Friday, October 15, 2004

The World Wide Web Consortium and Tim Berners-Lee

W3C in 7 points

PDF copy here in case they delete the page...

I've used this list in four of my five most recent projects as a memory jogger for people, usually during the start-up phase when we are looking at the systems architecture and high-level design of the system we are building. I think it is a good organising slide - after all you have to start somewhere, even when your company provides a template Word document to get around the "blank sheet of paper" problem.

Tim Berners-Lee's original proposal for the CERN web used to be on the W3C site in the late '90s but I haven't been able to find it there for some years now. This is a fascinating document - truly visionary, short and succinct, and a rich vein of ideas to mine in future.

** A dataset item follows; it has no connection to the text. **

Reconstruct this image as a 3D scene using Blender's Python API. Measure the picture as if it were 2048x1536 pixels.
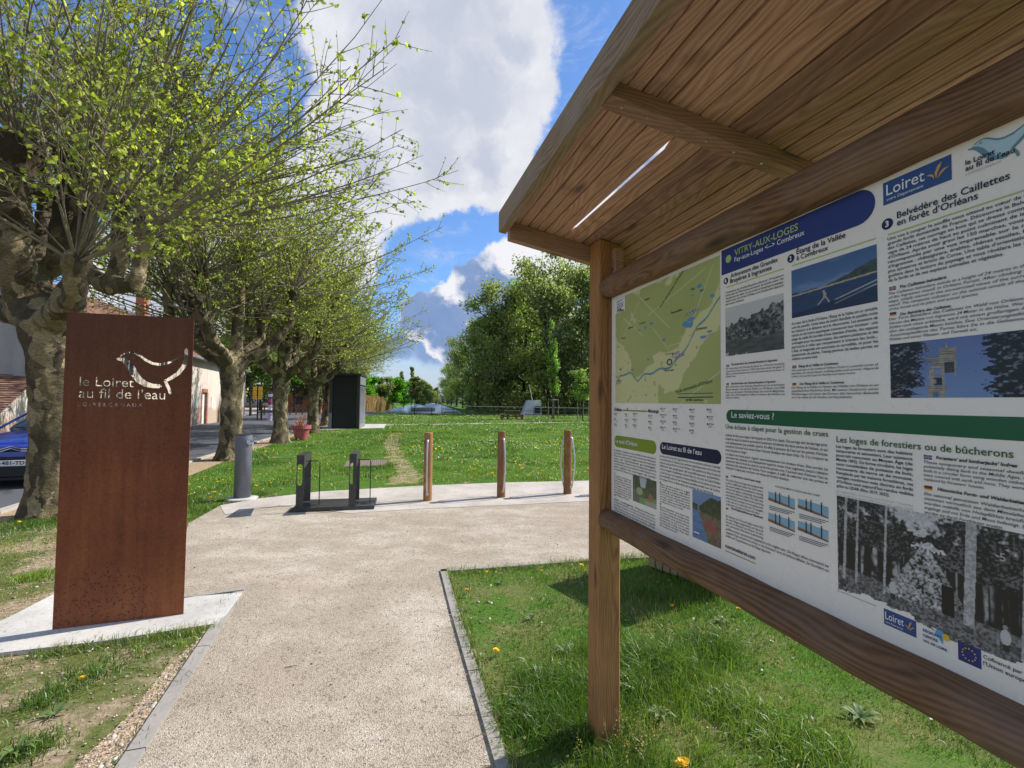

My company was one of the first with a public website in the UK. When Mosaic took off, I looked at the HTTP RFC and thought "Hmmm, he's really not so much innovating as glueing RFC 788 (for Simple Mail Transport Protocol) with its headers and message body onto the rcp addressing system ("rcp trabant:/home/jerry/foo"), and then writing a client to interpret the result based on content type...". So to me, the real genius of Tim Berners-Lee is in his communication skills and organisational capacity - in his ability to get his vision adopted globally via a consensus-driven approach - and in his approach - very PARC-like - of building tools he wanted to use and getting them out there for others to use too.